╭──

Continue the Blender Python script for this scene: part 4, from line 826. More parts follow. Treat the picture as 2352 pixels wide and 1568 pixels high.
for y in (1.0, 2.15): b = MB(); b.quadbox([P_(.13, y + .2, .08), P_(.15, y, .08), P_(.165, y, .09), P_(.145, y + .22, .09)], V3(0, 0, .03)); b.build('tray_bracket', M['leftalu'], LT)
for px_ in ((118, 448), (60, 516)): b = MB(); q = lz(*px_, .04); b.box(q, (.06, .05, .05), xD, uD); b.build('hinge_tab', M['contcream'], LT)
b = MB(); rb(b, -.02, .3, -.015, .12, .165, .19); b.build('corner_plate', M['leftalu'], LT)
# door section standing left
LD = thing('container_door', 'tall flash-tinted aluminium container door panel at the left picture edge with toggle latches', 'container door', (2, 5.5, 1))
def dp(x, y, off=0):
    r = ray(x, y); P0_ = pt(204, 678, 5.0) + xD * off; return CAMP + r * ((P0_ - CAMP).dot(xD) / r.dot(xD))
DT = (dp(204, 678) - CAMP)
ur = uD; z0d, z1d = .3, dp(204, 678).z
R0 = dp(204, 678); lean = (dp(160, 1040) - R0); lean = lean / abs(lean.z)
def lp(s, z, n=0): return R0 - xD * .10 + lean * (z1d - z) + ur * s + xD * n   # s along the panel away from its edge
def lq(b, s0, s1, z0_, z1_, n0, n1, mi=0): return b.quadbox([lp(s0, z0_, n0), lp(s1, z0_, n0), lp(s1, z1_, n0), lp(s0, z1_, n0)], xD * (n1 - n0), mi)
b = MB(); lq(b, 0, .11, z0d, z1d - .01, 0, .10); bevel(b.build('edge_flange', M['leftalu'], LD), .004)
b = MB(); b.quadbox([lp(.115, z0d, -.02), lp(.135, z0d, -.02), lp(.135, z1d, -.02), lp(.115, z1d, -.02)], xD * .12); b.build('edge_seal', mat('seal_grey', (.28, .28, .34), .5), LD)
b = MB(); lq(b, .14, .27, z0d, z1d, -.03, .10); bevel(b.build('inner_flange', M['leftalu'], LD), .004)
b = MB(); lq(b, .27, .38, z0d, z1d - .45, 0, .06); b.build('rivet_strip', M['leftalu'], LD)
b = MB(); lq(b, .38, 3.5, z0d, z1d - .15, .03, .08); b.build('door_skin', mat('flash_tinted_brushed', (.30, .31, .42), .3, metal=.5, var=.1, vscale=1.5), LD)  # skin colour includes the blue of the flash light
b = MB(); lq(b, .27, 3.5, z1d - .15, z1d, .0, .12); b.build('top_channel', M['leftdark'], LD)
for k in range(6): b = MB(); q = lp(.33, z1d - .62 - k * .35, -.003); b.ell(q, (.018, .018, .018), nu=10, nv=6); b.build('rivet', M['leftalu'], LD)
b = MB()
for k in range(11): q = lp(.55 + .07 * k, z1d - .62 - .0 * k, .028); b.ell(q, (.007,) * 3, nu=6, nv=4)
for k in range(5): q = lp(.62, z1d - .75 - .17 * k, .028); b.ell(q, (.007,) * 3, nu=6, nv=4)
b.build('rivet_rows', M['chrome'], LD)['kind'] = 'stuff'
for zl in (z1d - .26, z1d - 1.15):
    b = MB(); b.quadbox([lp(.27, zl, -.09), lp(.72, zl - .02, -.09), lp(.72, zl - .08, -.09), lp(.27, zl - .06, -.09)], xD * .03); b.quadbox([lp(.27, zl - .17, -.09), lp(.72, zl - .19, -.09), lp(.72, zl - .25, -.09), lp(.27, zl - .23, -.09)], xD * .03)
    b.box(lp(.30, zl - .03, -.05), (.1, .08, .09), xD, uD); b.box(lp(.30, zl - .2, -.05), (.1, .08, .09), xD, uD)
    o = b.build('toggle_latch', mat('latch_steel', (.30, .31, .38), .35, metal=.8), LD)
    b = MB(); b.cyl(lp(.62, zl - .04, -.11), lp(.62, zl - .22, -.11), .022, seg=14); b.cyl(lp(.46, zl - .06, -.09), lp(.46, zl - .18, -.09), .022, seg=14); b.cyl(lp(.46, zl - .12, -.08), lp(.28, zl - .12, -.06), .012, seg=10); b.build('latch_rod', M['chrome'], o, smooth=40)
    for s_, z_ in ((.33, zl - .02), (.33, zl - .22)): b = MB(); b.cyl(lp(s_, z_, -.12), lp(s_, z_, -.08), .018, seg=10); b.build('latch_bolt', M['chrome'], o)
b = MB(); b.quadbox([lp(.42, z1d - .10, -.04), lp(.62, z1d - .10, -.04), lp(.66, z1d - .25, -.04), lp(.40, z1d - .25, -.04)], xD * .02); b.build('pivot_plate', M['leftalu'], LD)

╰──

INSTRUCTIONS TO FOLLOW: Output, unchanged, the lines from the line with "b = MB(); lq(b, .27, 3.5, z1d" through the final line of the material.

OUTPUT FOR THIS EXERCISE:
b = MB(); lq(b, .27, 3.5, z1d - .15, z1d, .0, .12); b.build('top_channel', M['leftdark'], LD)
for k in range(6): b = MB(); q = lp(.33, z1d - .62 - k * .35, -.003); b.ell(q, (.018, .018, .018), nu=10, nv=6); b.build('rivet', M['leftalu'], LD)
b = MB()
for k in range(11): q = lp(.55 + .07 * k, z1d - .62 - .0 * k, .028); b.ell(q, (.007,) * 3, nu=6, nv=4)
for k in range(5): q = lp(.62, z1d - .75 - .17 * k, .028); b.ell(q, (.007,) * 3, nu=6, nv=4)
b.build('rivet_rows', M['chrome'], LD)['kind'] = 'stuff'
for zl in (z1d - .26, z1d - 1.15):
    b = MB(); b.quadbox([lp(.27, zl, -.09), lp(.72, zl - .02, -.09), lp(.72, zl - .08, -.09), lp(.27, zl - .06, -.09)], xD * .03); b.quadbox([lp(.27, zl - .17, -.09), lp(.72, zl - .19, -.09), lp(.72, zl - .25, -.09), lp(.27, zl - .23, -.09)], xD * .03)
    b.box(lp(.30, zl - .03, -.05), (.1, .08, .09), xD, uD); b.box(lp(.30, zl - .2, -.05), (.1, .08, .09), xD, uD)
    o = b.build('toggle_latch', mat('latch_steel', (.30, .31, .38), .35, metal=.8), LD)
    b = MB(); b.cyl(lp(.62, zl - .04, -.11), lp(.62, zl - .22, -.11), .022, seg=14); b.cyl(lp(.46, zl - .06, -.09), lp(.46, zl - .18, -.09), .022, seg=14); b.cyl(lp(.46, zl - .12, -.08), lp(.28, zl - .12, -.06), .012, seg=10); b.build('latch_rod', M['chrome'], o, smooth=40)
    for s_, z_ in ((.33, zl - .02), (.33, zl - .22)): b = MB(); b.cyl(lp(s_, z_, -.12), lp(s_, z_, -.08), .018, seg=10); b.build('latch_bolt', M['chrome'], o)
b = MB(); b.quadbox([lp(.42, z1d - .10, -.04), lp(.62, z1d - .10, -.04), lp(.66, z1d - .25, -.04), lp(.40, z1d - .25, -.04)], xD * .02); b.build('pivot_plate', M['leftalu'], LD)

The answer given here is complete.